■ Set problem
Your task is to restate the data word for word.

— BEGIN Supplied information —

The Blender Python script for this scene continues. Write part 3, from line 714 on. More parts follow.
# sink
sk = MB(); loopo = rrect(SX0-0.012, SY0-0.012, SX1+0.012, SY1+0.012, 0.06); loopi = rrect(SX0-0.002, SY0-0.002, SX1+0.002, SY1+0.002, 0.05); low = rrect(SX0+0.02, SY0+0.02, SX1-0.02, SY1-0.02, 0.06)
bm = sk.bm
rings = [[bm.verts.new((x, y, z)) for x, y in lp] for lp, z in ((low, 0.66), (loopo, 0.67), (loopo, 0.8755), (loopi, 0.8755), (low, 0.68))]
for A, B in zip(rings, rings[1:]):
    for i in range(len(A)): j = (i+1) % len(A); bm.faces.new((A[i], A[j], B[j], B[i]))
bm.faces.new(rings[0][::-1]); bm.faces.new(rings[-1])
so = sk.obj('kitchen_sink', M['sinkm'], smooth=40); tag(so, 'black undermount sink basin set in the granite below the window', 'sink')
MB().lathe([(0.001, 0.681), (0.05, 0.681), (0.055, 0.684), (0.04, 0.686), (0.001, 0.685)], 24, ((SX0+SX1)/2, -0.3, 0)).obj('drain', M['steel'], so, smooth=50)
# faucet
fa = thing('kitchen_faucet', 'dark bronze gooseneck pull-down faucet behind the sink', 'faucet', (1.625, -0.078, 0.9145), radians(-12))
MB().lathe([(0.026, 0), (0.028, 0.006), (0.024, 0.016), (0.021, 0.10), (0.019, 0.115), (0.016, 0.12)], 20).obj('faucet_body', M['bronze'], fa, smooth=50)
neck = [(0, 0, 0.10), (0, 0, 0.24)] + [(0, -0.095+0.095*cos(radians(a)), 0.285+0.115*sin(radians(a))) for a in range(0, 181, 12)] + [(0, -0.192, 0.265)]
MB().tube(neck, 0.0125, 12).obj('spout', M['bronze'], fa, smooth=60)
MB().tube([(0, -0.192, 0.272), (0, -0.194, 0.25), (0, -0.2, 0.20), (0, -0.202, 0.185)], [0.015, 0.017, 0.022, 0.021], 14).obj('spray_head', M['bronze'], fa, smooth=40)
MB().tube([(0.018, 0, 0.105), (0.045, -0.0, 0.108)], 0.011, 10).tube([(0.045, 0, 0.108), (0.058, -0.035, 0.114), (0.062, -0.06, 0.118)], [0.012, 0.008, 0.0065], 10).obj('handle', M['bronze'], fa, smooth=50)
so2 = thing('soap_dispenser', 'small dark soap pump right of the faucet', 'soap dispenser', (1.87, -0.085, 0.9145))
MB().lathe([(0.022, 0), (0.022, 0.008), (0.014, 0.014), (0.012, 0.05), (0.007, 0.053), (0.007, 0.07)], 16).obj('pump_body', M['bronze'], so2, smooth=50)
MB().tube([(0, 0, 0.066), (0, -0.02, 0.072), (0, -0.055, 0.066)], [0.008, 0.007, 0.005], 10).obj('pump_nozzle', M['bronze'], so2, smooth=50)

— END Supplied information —

■ Finished exercise
The Blender Python script for this scene continues. Write part 3, from line 714 on. More parts follow.
# sink
sk = MB(); loopo = rrect(SX0-0.012, SY0-0.012, SX1+0.012, SY1+0.012, 0.06); loopi = rrect(SX0-0.002, SY0-0.002, SX1+0.002, SY1+0.002, 0.05); low = rrect(SX0+0.02, SY0+0.02, SX1-0.02, SY1-0.02, 0.06)
bm = sk.bm
rings = [[bm.verts.new((x, y, z)) for x, y in lp] for lp, z in ((low, 0.66), (loopo, 0.67), (loopo, 0.8755), (loopi, 0.8755), (low, 0.68))]
for A, B in zip(rings, rings[1:]):
    for i in range(len(A)): j = (i+1) % len(A); bm.faces.new((A[i], A[j], B[j], B[i]))
bm.faces.new(rings[0][::-1]); bm.faces.new(rings[-1])
so = sk.obj('kitchen_sink', M['sinkm'], smooth=40); tag(so, 'black undermount sink basin set in the granite below the window', 'sink')
MB().lathe([(0.001, 0.681), (0.05, 0.681), (0.055, 0.684), (0.04, 0.686), (0.001, 0.685)], 24, ((SX0+SX1)/2, -0.3, 0)).obj('drain', M['steel'], so, smooth=50)
# faucet
fa = thing('kitchen_faucet', 'dark bronze gooseneck pull-down faucet behind the sink', 'faucet', (1.625, -0.078, 0.9145), radians(-12))
MB().lathe([(0.026, 0), (0.028, 0.006), (0.024, 0.016), (0.021, 0.10), (0.019, 0.115), (0.016, 0.12)], 20).obj('faucet_body', M['bronze'], fa, smooth=50)
neck = [(0, 0, 0.10), (0, 0, 0.24)] + [(0, -0.095+0.095*cos(radians(a)), 0.285+0.115*sin(radians(a))) for a in range(0, 181, 12)] + [(0, -0.192, 0.265)]
MB().tube(neck, 0.0125, 12).obj('spout', M['bronze'], fa, smooth=60)
MB().tube([(0, -0.192, 0.272), (0, -0.194, 0.25), (0, -0.2, 0.20), (0, -0.202, 0.185)], [0.015, 0.017, 0.022, 0.021], 14).obj('spray_head', M['bronze'], fa, smooth=40)
MB().tube([(0.018, 0, 0.105), (0.045, -0.0, 0.108)], 0.011, 10).tube([(0.045, 0, 0.108), (0.058, -0.035, 0.114), (0.062, -0.06, 0.118)], [0.012, 0.008, 0.0065], 10).obj('handle', M['bronze'], fa, smooth=50)
so2 = thing('soap_dispenser', 'small dark soap pump right of the faucet', 'soap dispenser', (1.87, -0.085, 0.9145))
MB().lathe([(0.022, 0), (0.022, 0.008), (0.014, 0.014), (0.012, 0.05), (0.007, 0.053), (0.007, 0.07)], 16).obj('pump_body', M['bronze'], so2, smooth=50)
MB().tube([(0, 0, 0.066), (0, -0.02, 0.072), (0, -0.055, 0.066)], [0.008, 0.007, 0.005], 10).obj('pump_nozzle', M['bronze'], so2, smooth=50)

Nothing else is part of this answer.